§ Exercise goal
Every line that contains the word "follow" should be copied.

━━━━━ Given data ━━━━━

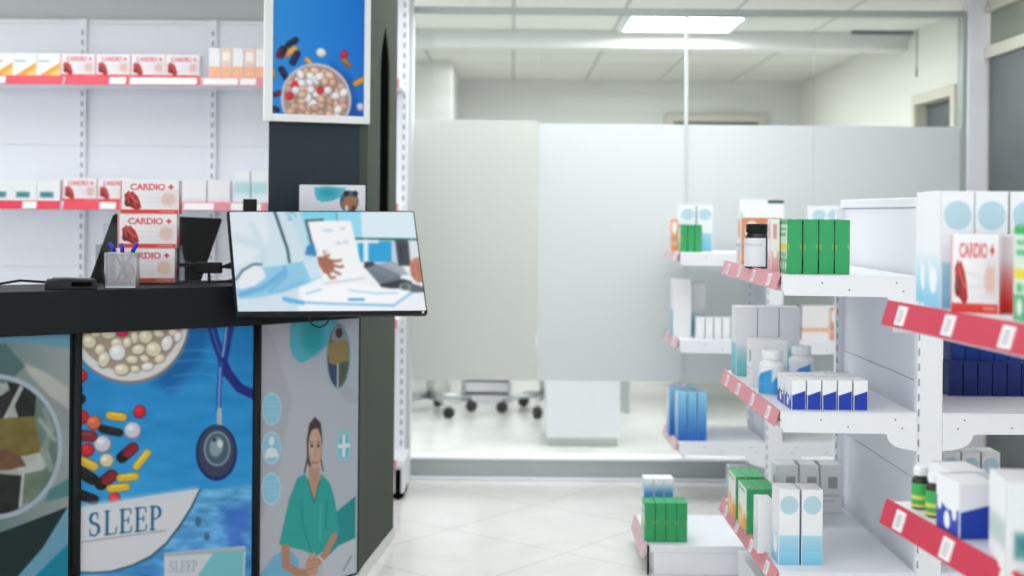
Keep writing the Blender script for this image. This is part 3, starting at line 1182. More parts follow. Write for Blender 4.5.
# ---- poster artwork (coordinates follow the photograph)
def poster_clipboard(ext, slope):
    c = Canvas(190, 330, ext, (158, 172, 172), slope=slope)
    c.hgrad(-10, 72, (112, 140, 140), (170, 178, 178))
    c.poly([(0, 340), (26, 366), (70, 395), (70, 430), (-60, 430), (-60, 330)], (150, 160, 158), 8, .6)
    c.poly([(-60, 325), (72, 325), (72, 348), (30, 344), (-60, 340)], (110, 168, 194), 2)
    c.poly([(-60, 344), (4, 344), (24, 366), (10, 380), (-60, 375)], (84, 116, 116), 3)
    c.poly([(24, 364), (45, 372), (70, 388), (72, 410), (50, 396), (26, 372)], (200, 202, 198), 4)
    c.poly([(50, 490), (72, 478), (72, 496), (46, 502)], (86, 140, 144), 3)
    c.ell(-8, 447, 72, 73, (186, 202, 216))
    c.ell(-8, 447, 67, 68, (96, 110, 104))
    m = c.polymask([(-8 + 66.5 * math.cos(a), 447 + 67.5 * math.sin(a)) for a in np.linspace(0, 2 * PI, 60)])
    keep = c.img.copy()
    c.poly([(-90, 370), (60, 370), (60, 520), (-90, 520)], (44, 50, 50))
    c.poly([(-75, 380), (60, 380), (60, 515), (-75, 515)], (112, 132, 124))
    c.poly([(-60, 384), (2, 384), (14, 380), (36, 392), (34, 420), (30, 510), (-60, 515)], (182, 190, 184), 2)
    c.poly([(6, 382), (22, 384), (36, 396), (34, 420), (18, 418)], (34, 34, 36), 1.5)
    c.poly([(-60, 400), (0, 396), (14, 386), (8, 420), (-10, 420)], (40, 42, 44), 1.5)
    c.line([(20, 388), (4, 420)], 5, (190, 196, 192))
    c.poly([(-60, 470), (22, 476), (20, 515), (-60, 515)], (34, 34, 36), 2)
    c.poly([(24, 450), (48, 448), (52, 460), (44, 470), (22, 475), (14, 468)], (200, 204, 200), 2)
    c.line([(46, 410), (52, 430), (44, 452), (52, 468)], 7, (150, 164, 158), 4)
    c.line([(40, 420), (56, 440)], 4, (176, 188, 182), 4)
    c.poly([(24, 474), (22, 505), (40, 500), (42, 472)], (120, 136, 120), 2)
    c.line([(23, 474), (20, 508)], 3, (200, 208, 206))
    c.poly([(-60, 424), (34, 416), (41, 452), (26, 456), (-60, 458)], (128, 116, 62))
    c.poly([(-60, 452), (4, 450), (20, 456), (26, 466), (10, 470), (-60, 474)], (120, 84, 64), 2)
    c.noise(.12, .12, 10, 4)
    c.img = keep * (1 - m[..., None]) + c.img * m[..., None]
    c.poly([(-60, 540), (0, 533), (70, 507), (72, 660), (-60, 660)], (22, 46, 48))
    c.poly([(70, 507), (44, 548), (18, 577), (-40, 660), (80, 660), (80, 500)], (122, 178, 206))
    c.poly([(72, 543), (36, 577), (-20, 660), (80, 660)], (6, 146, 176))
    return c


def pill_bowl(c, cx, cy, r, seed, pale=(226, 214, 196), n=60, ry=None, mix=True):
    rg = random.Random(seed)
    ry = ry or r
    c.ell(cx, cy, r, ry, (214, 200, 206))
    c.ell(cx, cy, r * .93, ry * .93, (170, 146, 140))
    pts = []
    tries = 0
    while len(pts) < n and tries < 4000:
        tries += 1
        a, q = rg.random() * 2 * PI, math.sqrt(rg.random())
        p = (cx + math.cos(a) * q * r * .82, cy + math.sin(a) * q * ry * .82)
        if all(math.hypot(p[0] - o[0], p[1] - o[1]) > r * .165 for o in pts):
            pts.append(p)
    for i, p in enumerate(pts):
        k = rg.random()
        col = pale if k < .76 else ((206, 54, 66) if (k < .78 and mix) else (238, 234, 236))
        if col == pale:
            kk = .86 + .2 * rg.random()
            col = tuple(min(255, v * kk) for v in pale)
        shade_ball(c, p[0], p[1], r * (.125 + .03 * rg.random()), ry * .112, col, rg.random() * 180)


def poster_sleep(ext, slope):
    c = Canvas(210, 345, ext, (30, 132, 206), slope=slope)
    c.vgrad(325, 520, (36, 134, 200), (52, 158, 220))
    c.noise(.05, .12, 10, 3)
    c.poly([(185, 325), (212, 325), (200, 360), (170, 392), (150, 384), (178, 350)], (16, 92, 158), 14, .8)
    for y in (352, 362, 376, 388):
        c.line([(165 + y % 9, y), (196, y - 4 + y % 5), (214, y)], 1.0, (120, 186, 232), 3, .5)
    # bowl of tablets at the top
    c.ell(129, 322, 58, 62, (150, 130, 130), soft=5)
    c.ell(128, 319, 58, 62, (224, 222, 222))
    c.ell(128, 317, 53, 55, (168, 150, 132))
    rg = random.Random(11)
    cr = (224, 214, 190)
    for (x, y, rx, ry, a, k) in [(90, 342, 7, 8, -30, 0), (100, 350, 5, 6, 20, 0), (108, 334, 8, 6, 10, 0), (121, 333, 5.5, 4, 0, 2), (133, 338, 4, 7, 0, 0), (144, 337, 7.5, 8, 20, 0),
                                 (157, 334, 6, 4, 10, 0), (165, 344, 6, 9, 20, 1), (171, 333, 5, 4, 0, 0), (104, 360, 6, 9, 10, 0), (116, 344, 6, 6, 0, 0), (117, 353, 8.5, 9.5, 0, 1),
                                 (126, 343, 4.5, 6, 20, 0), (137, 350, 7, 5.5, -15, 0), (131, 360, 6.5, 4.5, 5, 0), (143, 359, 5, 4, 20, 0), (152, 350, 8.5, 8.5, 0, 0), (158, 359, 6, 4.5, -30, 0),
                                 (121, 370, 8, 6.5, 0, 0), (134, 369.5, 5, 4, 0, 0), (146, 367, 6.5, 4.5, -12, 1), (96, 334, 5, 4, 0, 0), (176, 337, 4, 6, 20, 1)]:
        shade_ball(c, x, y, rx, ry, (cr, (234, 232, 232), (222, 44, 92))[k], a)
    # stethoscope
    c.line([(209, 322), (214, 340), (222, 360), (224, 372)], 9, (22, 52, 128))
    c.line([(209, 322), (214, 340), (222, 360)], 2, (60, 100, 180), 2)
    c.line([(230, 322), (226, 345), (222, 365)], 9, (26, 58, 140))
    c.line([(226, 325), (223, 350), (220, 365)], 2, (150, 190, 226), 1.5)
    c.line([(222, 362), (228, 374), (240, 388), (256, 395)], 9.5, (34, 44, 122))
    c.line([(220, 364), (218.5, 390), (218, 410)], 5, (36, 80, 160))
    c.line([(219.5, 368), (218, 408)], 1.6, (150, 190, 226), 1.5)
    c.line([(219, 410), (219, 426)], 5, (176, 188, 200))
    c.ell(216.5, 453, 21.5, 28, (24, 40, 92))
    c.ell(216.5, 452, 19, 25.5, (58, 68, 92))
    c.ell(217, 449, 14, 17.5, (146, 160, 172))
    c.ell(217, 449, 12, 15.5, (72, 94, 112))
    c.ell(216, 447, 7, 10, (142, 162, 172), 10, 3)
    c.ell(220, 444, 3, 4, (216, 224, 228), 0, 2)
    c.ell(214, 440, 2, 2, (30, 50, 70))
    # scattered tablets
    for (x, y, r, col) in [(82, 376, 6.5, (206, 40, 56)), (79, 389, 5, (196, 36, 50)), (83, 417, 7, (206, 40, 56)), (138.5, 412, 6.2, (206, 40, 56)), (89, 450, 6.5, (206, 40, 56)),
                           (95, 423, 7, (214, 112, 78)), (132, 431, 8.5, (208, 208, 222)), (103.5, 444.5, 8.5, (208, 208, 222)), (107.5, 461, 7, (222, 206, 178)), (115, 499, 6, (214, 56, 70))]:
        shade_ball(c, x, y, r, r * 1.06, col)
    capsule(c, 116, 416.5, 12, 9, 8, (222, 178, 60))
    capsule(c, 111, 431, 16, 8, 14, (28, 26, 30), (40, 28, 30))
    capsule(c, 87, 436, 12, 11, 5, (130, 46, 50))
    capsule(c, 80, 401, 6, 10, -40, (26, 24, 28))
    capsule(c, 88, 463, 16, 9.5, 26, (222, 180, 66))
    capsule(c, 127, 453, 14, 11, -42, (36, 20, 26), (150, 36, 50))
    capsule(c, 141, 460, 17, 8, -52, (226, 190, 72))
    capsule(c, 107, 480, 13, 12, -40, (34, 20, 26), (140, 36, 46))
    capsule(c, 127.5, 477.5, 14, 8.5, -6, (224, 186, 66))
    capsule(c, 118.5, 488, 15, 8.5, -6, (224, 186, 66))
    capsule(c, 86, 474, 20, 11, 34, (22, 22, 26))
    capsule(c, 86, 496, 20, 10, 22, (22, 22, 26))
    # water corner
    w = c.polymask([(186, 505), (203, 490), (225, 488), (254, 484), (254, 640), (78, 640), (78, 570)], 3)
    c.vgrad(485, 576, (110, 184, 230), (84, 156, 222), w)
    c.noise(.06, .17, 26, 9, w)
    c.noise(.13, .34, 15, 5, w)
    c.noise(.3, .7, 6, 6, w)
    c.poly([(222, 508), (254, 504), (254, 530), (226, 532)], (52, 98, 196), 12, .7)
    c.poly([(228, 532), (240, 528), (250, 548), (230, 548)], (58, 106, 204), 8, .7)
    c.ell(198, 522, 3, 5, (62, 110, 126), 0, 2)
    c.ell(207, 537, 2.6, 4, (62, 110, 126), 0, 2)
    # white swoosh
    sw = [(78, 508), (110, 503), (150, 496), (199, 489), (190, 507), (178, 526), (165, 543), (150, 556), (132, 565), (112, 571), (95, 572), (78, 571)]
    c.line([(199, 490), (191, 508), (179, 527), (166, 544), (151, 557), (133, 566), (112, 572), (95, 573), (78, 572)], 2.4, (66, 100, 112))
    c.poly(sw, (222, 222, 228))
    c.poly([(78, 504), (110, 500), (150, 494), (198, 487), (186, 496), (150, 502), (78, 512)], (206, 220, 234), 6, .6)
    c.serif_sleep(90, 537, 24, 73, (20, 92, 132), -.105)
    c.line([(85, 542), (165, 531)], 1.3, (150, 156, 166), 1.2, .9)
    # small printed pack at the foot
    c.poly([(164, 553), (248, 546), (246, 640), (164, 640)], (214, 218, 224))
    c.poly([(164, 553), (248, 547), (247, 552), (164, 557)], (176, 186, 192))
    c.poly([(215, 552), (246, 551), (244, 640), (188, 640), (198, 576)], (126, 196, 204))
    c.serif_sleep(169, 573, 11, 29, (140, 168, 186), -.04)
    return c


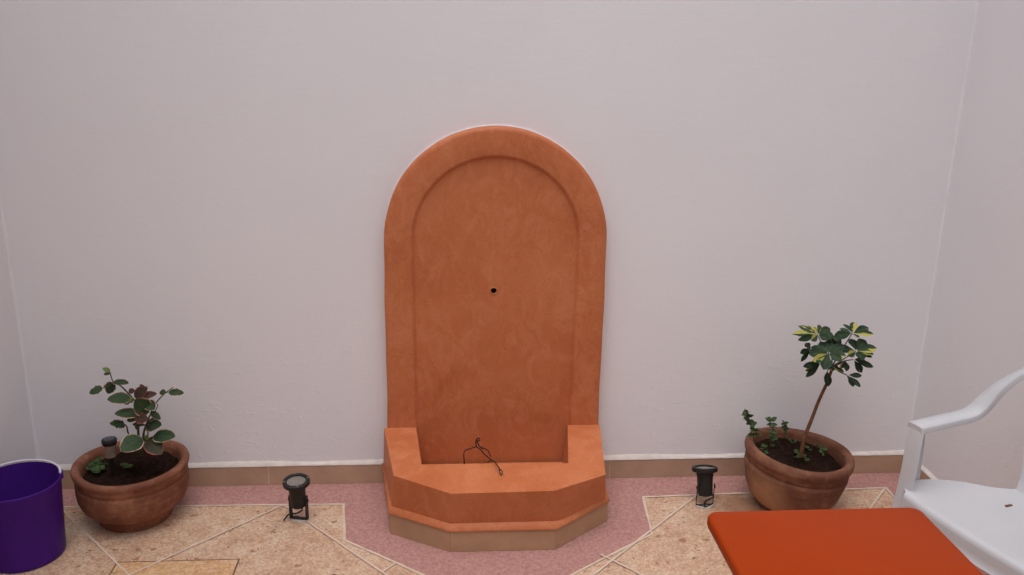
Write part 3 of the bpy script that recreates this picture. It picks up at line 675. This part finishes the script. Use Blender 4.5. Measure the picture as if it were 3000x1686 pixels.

━━━━━

§ Right answer
Keep writing the Blender script for this image. This is part 3, starting at line 1182. More parts follow. Write for Blender 4.5.
# ---- poster artwork (coordinates follow the photograph)